Mrs. Syminec
Philadelphia, PA
1962- 1995
The Syminec family lived down the street from us. And like
so many families in our neighborhood, they had lots of kids, 13 to be exact.
When my family moved to Overbrook, in 1962, Rosie, the youngest child, had
recently been killed. She was hit by car right in front of the house. She was 4
at the time, playing in the front yard with several of her siblings. They have
been left in charge of her but they weren’t paying enough attention to her. Rosie slipped away from them and ran into the
street, in between cars. The driver never saw her. When he hit her and killed
her, he got out of the car, sat on the sidewalk and wept.
Mrs.
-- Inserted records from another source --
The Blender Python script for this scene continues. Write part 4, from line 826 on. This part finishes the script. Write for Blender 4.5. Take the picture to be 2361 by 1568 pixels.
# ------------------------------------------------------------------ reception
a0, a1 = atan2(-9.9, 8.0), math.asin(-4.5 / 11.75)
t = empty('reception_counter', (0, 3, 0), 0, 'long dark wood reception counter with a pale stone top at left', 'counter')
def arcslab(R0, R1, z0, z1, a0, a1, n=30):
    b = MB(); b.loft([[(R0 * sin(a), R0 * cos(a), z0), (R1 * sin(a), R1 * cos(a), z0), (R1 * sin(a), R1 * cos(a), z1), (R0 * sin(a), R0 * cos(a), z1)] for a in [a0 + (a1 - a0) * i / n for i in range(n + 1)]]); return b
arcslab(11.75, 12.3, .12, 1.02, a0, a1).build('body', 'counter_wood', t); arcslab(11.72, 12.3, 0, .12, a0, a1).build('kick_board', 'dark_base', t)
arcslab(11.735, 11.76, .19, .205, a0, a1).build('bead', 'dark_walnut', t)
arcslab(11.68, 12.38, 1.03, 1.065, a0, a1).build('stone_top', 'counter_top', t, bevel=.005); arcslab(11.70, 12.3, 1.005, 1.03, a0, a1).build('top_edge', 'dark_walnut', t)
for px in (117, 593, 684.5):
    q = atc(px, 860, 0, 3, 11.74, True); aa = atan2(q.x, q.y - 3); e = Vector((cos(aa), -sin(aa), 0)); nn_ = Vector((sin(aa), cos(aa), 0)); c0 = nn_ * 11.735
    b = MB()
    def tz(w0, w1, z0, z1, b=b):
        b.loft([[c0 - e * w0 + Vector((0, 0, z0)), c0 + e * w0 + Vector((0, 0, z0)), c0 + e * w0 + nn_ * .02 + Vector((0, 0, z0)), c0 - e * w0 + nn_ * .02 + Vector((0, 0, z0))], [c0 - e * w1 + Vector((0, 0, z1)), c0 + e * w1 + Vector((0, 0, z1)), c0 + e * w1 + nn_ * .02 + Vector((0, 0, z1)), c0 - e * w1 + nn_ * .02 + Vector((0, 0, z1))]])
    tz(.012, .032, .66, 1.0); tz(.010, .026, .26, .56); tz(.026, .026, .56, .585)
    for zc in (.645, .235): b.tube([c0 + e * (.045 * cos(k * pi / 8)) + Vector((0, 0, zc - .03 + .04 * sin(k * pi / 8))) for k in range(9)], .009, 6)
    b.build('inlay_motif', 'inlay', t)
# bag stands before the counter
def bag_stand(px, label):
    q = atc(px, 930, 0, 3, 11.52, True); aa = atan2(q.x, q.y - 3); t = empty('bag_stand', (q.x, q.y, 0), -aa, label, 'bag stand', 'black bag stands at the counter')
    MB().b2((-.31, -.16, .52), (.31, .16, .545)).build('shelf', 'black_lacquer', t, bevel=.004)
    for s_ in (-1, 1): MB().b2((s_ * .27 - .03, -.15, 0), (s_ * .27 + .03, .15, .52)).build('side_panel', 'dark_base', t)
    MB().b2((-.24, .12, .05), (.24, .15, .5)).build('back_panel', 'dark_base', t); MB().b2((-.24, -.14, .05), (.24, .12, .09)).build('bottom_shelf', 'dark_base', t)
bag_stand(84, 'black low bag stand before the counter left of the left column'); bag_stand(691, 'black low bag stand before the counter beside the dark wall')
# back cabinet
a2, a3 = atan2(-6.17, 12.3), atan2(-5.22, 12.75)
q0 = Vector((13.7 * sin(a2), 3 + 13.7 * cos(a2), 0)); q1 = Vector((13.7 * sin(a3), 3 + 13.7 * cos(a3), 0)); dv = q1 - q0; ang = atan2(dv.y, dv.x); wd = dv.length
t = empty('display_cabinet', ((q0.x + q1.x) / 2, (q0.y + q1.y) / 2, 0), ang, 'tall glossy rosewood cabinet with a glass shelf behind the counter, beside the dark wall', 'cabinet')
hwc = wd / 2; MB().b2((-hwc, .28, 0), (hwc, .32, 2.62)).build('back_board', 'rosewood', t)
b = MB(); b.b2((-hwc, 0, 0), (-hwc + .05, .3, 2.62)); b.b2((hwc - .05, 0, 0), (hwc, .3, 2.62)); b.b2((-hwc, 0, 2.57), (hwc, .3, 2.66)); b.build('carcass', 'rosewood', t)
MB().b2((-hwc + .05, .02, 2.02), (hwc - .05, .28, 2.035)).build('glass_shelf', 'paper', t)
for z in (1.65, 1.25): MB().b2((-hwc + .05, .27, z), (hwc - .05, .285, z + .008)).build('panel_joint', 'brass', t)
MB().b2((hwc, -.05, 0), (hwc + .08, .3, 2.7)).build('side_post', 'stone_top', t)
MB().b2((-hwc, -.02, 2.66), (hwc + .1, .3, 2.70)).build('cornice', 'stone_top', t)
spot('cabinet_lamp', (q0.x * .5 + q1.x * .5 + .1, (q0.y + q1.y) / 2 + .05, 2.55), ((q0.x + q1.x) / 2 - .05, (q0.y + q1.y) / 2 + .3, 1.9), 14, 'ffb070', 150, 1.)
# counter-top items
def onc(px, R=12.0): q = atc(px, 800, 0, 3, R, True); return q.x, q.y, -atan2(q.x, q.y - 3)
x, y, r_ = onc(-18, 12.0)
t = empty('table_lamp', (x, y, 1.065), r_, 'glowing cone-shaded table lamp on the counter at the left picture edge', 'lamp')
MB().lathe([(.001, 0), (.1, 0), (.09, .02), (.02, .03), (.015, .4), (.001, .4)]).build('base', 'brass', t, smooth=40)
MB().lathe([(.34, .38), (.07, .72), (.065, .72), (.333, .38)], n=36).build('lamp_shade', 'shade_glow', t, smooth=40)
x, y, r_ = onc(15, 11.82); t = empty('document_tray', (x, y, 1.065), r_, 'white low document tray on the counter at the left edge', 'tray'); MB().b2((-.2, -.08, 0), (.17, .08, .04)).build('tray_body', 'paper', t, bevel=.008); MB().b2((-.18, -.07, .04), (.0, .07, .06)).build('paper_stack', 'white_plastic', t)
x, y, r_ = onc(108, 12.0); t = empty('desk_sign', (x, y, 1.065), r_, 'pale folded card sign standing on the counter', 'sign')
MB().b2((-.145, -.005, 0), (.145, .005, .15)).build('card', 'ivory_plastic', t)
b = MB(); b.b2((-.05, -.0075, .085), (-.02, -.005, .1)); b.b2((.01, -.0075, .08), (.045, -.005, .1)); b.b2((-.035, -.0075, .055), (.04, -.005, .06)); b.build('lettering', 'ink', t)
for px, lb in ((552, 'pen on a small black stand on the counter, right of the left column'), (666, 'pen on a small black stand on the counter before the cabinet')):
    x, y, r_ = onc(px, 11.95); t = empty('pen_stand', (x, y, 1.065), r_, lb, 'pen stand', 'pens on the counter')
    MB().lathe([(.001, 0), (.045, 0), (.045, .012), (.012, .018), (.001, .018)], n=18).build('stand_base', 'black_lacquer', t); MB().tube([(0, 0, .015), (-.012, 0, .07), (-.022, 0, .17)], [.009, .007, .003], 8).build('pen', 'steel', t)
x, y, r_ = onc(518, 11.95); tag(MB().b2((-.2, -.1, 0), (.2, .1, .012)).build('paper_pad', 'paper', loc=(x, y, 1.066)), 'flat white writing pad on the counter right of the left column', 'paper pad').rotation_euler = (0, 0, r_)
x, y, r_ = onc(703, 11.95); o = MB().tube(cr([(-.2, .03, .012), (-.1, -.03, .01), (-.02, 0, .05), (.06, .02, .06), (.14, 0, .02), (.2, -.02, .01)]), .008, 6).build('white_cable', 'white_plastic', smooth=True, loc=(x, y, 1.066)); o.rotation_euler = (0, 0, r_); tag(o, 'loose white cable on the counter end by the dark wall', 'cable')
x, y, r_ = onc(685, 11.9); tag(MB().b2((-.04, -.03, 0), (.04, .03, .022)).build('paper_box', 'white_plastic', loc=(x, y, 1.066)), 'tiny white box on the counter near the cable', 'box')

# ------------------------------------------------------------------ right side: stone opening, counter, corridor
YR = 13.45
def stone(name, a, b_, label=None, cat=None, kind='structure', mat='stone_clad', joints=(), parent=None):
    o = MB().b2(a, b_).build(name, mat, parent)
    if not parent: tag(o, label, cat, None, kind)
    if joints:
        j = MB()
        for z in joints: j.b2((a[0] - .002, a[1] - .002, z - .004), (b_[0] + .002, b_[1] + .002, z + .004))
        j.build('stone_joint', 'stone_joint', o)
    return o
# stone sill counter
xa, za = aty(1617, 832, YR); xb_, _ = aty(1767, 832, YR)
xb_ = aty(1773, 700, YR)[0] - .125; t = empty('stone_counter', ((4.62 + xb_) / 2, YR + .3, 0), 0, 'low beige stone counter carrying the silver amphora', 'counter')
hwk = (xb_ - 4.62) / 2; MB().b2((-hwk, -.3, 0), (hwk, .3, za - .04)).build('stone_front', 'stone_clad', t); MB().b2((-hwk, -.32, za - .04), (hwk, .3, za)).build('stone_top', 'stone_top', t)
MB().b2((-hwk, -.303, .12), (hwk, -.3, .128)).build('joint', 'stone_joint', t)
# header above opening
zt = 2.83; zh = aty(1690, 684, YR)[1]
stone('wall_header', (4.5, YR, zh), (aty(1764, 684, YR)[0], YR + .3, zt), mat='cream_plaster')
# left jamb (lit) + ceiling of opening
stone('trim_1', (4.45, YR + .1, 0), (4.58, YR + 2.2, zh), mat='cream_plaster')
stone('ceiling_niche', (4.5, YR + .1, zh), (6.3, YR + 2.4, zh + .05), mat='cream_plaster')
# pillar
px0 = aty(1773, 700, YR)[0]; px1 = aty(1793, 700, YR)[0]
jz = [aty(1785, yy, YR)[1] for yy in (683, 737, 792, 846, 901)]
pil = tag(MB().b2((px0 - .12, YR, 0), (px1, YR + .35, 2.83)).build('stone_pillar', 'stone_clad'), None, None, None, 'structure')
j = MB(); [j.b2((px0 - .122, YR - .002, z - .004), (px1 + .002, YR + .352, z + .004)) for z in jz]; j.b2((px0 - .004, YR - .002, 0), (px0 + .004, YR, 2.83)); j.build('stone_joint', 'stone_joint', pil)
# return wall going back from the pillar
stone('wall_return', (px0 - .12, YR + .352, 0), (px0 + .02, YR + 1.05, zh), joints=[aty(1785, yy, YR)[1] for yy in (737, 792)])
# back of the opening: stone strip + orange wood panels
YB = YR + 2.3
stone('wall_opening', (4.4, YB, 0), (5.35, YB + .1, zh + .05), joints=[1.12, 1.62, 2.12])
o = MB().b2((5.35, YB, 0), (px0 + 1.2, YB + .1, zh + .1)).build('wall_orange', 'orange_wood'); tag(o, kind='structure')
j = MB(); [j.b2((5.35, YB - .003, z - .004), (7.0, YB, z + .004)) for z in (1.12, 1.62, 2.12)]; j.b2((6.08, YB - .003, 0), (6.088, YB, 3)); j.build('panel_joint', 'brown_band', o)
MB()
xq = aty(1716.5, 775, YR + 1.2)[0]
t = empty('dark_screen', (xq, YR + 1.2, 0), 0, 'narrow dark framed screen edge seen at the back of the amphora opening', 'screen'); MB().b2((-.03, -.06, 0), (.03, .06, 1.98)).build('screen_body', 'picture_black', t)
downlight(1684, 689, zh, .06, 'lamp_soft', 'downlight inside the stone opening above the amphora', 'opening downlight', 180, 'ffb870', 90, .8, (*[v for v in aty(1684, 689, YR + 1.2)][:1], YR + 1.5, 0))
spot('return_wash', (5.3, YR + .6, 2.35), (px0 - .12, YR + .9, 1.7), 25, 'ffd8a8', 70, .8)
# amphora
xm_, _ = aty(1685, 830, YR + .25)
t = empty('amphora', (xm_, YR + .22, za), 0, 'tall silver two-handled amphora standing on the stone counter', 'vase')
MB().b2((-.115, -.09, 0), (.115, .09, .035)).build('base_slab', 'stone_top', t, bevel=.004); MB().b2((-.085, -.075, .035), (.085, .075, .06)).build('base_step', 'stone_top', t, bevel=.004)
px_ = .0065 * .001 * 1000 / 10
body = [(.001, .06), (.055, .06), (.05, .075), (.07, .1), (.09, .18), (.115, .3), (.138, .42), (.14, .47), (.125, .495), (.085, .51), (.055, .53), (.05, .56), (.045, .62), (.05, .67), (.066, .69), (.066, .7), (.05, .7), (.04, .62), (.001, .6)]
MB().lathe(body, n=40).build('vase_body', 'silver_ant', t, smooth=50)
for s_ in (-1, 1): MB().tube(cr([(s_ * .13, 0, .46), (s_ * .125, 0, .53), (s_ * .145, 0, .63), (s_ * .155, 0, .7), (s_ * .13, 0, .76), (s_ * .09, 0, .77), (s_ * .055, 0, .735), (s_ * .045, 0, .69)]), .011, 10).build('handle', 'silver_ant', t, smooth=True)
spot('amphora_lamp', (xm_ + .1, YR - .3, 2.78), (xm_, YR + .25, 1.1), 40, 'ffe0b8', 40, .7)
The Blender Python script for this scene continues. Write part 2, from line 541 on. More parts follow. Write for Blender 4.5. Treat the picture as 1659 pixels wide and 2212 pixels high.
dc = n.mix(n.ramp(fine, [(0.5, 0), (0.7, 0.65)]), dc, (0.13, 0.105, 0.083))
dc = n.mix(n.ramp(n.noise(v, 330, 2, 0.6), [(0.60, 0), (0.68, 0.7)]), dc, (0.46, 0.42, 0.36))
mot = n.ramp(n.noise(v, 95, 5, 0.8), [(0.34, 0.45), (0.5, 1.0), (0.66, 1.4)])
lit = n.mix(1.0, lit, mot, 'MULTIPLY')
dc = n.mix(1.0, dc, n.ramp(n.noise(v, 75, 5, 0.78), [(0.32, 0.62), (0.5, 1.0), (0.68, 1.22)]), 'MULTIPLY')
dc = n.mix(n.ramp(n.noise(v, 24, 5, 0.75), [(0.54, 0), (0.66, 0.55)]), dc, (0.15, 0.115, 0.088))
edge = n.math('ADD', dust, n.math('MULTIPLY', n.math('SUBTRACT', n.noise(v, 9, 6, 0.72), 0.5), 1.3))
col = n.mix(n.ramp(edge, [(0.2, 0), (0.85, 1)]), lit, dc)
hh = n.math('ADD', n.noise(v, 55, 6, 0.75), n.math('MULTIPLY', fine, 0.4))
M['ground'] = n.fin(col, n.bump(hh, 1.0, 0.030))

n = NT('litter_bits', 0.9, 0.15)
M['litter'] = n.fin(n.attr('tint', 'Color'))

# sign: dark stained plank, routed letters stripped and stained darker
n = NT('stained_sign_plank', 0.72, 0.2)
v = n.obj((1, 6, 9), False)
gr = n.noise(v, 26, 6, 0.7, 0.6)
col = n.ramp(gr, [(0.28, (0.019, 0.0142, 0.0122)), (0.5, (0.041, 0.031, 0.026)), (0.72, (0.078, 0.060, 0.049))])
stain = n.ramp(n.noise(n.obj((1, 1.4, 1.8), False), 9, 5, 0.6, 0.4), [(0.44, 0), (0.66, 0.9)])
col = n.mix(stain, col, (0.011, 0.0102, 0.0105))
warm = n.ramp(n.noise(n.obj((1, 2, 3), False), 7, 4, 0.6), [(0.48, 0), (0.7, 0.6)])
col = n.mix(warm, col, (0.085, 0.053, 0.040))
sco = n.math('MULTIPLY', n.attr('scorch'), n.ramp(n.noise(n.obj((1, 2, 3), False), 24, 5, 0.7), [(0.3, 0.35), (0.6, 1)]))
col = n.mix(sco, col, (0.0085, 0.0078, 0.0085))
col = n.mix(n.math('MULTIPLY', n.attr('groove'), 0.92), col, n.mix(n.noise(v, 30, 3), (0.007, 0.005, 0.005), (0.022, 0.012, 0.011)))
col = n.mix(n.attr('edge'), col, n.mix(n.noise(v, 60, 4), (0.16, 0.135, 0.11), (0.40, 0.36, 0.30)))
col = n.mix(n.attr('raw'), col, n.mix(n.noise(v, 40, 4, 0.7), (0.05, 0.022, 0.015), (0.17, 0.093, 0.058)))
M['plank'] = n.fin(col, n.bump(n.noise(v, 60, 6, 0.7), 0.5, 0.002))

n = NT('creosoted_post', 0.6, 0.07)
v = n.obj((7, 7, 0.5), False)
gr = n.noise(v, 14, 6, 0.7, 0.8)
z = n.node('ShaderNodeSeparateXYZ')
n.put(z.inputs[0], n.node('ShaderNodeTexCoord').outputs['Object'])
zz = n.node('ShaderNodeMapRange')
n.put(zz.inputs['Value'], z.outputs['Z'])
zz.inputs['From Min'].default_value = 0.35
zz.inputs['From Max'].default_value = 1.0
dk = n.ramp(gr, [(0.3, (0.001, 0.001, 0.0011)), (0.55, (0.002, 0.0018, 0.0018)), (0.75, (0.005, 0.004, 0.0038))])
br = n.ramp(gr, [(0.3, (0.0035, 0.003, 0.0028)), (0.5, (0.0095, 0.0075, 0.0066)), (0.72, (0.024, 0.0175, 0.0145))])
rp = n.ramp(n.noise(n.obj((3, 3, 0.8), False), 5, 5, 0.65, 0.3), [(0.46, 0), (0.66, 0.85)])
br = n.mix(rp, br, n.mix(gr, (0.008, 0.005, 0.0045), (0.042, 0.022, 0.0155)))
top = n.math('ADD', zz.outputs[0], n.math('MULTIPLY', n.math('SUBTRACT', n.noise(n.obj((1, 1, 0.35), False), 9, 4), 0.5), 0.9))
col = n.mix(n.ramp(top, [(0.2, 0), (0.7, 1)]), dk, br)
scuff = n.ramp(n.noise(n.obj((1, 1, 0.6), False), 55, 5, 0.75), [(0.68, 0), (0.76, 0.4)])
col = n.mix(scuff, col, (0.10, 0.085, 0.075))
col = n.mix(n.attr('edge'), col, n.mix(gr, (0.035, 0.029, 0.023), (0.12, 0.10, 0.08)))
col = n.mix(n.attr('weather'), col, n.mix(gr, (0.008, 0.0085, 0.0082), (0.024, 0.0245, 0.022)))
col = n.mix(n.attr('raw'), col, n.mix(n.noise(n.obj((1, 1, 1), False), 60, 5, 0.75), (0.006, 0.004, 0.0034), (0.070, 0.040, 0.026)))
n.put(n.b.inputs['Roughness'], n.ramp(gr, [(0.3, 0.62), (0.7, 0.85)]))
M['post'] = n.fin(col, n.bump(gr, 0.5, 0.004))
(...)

Syminec came charging out of the house, filled with grief,
disbelief, and bewilderment. As the ambulance took her daughter’s dead body
away, Mrs. Syminec went over to the man crying on the sidewalk and consoled
him. She forgave him. And she moved on to care for her 12 remaining children.
Four years later, Andy, her eighth-grade son, was out with
friends at dusk, on a rainy Friday evening. They were on Route #1, a busy street
and they were playing chicken-in-the-road. Andy slipped and the driver didn’t
see him. Andy was killed instantly. And again, the entire community mourned with
Mrs. Syminec. We felt guilty for having a tinge of anger towards Andy for being
so foolish and putting his mother through yet another unbearable heartbreak.
I never saw much of Mrs. Syminec after this time. But she
grabbed everybody’s attention yet again in 1995, when John, one of her younger
children, now in adult, was in a car accident and died instantly. This was now
the third child this woman buried due to car accidents.
I wonder how all this heart ache affected her. I wonder how
she talked herself into getting up each day and moving on from so much sorrow.
I wonder if she was filled with an abundance of “what-ifs”. I wonder if she
ever met anybody who had more sorrow than she had. I can’t imagine having that
much sorrow and whenever I think of Mrs. Samonek I am filled with sorrow.